Exercise objective:
Select and reproduce each line of the listing below that bears the string "this".

Supplied material:
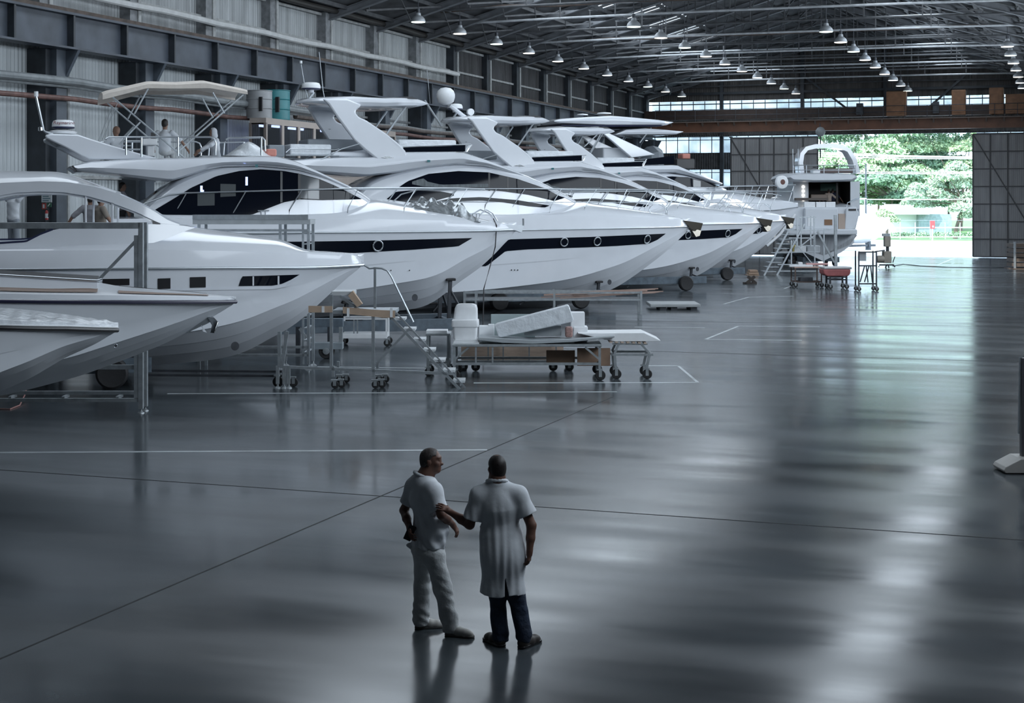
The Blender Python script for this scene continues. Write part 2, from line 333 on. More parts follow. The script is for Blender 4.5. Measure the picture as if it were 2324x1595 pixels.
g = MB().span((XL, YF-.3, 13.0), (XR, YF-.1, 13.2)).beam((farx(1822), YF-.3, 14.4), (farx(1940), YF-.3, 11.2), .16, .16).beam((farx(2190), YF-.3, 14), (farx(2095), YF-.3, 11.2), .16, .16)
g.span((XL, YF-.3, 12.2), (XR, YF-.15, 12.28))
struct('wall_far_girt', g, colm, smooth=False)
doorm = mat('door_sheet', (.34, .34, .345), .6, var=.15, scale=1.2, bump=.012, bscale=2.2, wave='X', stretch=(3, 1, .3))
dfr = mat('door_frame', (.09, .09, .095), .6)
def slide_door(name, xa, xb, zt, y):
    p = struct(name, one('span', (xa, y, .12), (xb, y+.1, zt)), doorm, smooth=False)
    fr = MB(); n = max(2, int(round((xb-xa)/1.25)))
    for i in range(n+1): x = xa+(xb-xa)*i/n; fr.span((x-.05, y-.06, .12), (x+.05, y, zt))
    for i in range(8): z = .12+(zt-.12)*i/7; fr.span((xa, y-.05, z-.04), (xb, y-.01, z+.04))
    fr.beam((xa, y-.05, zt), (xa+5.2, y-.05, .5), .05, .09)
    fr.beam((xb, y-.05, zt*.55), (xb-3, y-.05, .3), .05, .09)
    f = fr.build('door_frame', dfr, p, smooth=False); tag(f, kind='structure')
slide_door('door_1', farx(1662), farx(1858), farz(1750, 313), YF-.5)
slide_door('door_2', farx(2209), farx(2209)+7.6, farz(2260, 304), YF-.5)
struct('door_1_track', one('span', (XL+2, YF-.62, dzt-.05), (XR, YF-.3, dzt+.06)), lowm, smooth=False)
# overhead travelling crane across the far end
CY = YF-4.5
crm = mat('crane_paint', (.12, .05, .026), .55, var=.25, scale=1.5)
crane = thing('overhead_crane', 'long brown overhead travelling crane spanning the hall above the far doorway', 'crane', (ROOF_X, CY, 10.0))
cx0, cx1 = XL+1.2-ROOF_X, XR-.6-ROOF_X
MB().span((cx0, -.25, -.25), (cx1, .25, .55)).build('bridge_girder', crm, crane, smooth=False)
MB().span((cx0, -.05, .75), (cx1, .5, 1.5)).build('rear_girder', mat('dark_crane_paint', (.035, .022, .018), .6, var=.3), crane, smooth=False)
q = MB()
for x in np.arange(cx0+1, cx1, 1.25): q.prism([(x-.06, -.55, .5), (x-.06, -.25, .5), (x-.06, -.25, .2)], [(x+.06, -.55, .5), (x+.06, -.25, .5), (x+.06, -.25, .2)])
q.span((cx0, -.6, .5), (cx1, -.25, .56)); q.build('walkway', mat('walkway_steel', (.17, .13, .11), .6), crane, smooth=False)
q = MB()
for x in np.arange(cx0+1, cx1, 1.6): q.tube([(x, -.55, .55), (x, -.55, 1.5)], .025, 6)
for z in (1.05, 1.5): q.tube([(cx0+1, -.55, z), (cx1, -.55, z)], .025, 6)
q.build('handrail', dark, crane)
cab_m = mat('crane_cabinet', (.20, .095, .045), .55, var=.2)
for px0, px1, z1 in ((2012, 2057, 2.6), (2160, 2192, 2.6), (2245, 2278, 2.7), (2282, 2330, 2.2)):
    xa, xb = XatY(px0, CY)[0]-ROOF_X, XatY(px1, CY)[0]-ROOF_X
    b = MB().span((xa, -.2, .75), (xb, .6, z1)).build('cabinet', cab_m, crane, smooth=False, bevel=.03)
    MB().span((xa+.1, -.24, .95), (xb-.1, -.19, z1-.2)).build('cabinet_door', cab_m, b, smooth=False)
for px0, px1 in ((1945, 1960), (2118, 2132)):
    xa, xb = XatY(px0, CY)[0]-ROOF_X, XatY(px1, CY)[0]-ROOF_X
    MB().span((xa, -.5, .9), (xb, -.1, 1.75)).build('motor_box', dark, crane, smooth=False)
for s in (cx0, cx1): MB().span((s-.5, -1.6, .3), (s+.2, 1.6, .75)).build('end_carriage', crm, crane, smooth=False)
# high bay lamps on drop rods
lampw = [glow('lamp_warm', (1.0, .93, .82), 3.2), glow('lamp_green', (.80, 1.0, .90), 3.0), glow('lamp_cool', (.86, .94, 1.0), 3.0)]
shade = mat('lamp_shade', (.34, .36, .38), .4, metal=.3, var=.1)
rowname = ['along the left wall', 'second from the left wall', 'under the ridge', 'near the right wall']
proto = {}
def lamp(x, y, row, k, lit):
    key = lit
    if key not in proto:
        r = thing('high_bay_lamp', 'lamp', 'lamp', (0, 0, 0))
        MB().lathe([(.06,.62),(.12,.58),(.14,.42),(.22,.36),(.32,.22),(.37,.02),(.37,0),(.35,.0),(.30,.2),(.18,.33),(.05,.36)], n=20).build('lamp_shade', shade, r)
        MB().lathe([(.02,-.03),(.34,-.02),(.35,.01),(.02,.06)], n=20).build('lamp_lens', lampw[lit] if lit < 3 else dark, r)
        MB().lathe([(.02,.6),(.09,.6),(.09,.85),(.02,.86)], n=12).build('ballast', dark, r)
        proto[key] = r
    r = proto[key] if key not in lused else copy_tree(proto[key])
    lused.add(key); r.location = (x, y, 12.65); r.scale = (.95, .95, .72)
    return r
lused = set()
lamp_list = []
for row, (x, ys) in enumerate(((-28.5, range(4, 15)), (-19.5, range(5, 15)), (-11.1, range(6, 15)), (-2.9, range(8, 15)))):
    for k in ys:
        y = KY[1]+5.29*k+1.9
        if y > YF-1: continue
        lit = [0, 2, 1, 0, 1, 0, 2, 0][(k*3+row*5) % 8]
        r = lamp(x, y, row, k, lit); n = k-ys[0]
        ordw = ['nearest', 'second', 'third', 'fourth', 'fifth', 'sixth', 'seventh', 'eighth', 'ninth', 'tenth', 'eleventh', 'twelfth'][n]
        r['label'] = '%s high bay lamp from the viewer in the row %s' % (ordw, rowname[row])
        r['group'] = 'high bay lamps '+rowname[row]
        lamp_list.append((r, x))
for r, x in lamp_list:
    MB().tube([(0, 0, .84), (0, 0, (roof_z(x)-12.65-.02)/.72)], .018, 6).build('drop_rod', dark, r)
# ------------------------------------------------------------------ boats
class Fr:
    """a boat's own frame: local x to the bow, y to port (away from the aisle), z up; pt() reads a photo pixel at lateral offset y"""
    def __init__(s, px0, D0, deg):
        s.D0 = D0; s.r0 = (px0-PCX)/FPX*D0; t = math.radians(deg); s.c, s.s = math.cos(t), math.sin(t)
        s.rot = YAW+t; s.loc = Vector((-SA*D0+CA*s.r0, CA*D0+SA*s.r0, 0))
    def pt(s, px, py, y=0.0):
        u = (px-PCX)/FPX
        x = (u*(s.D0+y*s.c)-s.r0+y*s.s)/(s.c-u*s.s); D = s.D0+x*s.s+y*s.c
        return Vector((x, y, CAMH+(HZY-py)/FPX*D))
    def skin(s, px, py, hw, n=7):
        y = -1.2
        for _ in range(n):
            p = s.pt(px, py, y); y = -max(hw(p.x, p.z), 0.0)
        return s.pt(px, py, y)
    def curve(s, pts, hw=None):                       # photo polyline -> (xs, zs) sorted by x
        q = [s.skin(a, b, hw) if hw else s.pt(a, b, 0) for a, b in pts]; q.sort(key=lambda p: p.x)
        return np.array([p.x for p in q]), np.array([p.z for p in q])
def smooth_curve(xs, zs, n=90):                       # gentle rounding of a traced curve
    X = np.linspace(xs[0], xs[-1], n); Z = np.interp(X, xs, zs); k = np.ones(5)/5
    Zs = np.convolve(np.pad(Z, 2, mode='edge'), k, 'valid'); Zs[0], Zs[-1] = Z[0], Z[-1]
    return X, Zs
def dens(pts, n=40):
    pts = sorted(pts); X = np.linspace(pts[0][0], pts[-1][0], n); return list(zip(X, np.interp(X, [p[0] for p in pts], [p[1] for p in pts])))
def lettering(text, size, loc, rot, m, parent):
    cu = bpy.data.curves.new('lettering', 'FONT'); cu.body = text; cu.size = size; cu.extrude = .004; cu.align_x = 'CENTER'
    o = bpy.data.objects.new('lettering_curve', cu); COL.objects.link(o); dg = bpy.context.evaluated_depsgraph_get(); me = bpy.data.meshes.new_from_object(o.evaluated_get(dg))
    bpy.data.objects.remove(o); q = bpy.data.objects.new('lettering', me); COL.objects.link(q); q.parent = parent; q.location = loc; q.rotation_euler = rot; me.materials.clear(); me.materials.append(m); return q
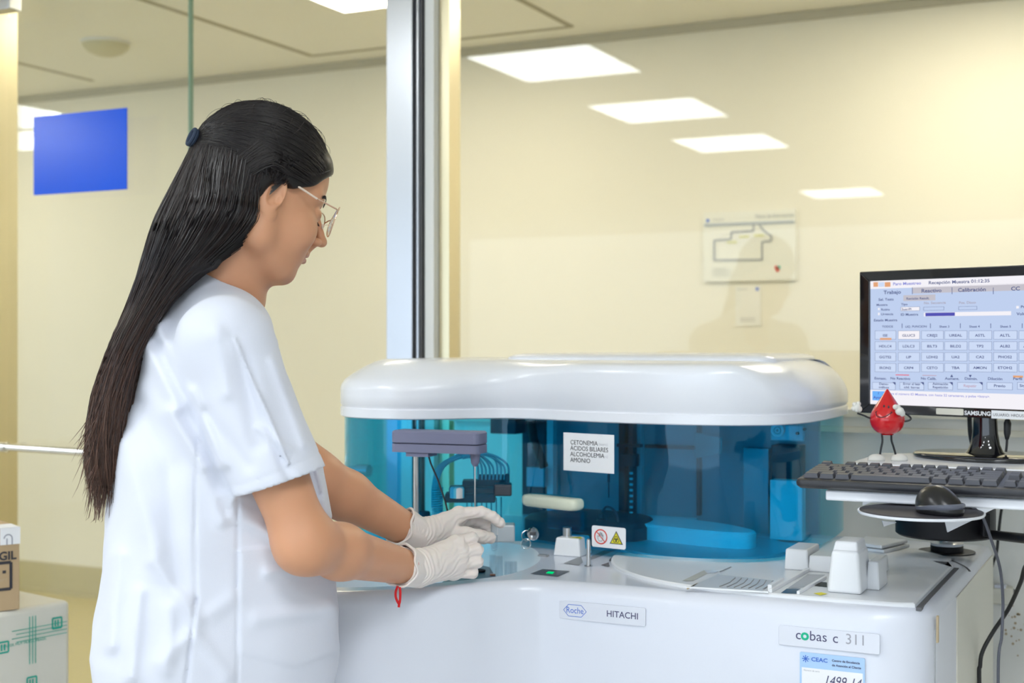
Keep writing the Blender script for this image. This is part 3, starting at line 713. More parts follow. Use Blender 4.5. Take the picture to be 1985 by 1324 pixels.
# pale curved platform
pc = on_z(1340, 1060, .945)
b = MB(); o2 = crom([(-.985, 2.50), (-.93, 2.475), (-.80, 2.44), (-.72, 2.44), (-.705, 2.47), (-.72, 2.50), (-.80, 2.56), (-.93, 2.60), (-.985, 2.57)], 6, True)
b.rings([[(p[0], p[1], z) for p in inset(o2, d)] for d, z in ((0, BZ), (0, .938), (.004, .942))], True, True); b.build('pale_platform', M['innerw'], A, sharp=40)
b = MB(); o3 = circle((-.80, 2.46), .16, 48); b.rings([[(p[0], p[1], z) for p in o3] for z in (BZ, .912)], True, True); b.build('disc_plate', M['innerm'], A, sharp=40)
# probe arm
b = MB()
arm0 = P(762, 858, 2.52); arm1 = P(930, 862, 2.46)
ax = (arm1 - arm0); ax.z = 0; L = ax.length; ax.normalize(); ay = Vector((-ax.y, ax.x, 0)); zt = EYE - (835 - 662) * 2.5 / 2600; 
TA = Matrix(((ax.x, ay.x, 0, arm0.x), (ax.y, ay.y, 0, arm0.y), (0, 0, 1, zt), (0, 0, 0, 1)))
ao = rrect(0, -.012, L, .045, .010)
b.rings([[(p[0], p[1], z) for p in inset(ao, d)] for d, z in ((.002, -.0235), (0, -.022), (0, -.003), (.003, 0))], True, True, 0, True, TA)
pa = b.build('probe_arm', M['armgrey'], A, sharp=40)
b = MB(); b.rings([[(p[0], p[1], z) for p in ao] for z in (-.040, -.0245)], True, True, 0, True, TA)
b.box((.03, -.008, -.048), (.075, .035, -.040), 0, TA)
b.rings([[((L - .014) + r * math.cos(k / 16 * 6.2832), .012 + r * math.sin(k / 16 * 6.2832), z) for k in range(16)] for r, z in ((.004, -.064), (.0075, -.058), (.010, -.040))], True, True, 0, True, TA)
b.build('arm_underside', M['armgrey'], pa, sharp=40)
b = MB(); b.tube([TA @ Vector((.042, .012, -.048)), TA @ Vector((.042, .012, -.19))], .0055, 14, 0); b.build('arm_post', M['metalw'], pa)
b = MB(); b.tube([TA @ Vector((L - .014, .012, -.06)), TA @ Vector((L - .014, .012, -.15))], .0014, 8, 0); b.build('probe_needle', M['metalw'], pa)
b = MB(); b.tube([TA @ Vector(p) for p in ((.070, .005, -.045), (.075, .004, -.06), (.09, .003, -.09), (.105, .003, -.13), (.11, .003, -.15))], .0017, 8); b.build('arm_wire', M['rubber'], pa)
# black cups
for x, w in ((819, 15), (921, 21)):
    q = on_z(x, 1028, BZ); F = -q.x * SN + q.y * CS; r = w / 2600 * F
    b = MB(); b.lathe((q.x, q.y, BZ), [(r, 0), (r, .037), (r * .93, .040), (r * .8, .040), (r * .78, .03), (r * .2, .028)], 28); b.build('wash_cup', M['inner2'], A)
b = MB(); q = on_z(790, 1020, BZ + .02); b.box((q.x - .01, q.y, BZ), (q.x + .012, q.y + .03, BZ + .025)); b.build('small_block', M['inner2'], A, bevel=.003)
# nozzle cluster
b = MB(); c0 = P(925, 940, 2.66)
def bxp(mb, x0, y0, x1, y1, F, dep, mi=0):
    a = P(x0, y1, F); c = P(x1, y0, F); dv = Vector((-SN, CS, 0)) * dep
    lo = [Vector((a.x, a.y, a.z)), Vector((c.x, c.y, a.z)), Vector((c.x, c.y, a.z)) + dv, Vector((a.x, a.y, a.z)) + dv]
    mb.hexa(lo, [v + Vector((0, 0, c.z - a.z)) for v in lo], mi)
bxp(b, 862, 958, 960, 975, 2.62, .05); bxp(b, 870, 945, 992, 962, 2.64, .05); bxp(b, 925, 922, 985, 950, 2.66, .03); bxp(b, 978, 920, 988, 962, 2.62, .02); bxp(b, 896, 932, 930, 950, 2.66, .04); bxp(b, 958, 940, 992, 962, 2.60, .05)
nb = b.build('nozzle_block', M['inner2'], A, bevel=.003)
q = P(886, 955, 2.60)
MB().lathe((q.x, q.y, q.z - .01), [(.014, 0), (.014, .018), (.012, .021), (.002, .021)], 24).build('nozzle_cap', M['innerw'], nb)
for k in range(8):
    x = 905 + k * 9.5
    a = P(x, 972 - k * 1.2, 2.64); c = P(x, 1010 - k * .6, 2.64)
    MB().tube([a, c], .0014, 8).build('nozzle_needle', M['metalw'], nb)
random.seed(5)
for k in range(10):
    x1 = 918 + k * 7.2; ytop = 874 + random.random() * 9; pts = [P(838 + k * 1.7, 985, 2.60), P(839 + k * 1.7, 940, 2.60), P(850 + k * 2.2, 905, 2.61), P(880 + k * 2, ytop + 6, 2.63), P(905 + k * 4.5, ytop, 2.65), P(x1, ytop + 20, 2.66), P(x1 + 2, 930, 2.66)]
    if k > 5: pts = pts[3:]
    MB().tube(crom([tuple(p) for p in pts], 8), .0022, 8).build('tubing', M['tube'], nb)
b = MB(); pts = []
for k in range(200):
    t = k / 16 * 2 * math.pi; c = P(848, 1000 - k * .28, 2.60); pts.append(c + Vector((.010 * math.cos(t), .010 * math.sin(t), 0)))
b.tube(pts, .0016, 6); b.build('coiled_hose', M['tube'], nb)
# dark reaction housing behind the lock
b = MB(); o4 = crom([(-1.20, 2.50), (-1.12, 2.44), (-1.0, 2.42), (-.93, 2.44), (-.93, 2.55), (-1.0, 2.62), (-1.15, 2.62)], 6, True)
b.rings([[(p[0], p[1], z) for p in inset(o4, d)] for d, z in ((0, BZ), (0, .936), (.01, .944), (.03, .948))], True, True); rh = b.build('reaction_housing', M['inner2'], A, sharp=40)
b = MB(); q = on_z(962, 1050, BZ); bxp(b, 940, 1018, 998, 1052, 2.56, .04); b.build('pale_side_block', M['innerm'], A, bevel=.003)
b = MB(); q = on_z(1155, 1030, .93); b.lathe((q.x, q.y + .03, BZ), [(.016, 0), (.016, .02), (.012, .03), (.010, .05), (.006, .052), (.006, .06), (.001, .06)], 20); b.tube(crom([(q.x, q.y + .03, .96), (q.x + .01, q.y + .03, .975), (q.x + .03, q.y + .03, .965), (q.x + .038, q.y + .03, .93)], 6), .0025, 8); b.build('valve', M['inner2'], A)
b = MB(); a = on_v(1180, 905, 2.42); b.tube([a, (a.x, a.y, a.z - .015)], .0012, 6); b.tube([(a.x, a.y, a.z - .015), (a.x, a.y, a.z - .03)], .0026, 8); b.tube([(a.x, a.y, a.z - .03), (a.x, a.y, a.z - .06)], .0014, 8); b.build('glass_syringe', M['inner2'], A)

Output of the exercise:
The Blender Python script for this scene continues. Write part 2, from line 333 on. More parts follow. The script is for Blender 4.5. Measure the picture as if it were 2324x1595 pixels.
Keep writing the Blender script for this image. This is part 3, starting at line 713. More parts follow. Use Blender 4.5. Take the picture to be 1985 by 1324 pixels.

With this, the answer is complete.